Brotherly love is not merely from the Holy Spirit, but from the fullness of God as Trinity. The HS has poured out the love of God (the Father) in our hearts - this Spirit is also called the Spirit of Christ - and Christ abides in us by the Spirit (1 John 3:24
) at the following verses and examine the interplay between the fullness of God as expressed in the Trinity, the Father and Son and Spirit - and examine how this triune God relates to brotherly love:
1 John 4:7-21
:
7Beloved, let us love one another, for love is from God; and everyone who loves is born of God and knows God.
8The one who does not love does not know God, for God is love.
9By this the love of God was manifested in us, that God has sent His only begotten Son into the world so that we might live through Him.
10In this is love, not that we loved God, but that He loved us and sent His Son to be the propitiation for our sins.
11Beloved, if God so loved us, we also ought to love one another.
12No one has seen God at any time; if we love one another, God abides in us, and His love is perfected in us.
13By this we know that we abide in Him and He in us, because He has given us of His Spirit.
14We have seen and testify that the Father has sent the Son to be the Savior of the world.
15Whoever confesses that Jesus is the Son of God, God abides in him, and he in God.
16We have come to know and have believed the love which God has for us God is love, and the one who abides in love abides in God, and God abides in him.
17By this, love is perfected with us, so that we may have confidence in the day of judgment; because as He is, so also are we in this world.
18There is no fear in love; but perfect love casts out fear, because fear involves punishment, and the one who fears is not perfected in love.
19We love, because He first loved us.
20If someone says, “I love God,” and hates his brother, he is a liar; for the one who does not love his brother whom he has seen, cannot love God whom he has not seen.
21And this commandment we have from Him, that the one who loves God should love his brother also.
As for examples.
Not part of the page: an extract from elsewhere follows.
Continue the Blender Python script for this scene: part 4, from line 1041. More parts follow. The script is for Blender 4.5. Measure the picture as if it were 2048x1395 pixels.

I experience the love of God through believers when they greet me warmly, through a touch on the arm, through a phone call that expresses care, through the using of other’s gifts to build up the body, through a brother who lays his life down in broken humility for me in action rather than living at a relational distance, when a brother reproves me of sin who knows me and cares for me (rather than judging from a relational distance which often results in gossip and/or slander), through listening to me (rather than dominating conversation), and a variety of other ways… most recently, I experienced brotherly love when Tim, Rachel, Lane, Anna, Jaden, Jonah, Bill, and David Stevens came just to greet us as the airport when we arrived from Rwanda - they all sacrificed to be there, that was love… I experienced brotherly love when my children cried and clung to me when I arrived in the airport and when I walked into the house, it was covered with streamers, decorations, and a welcome home sign. I experienced brotherly love when Bill called me 2 days later just to see how we were doing, when Lane came by just to visit and brought cookies, when Matt L. showed up at our house to help with organizing finances and we also talked about life together, when Josh met me for lunch and gave me a hug and spent time sharing his heart with me. And this is just since I got home, there were many other examples from Rwanda. Because God is relationally loving, we are to be relationally loving, which involves loving interaction which could include such things as anonymous giving or unknown service to another that God sees - actions or words that build up rather than tear down like the world, etc.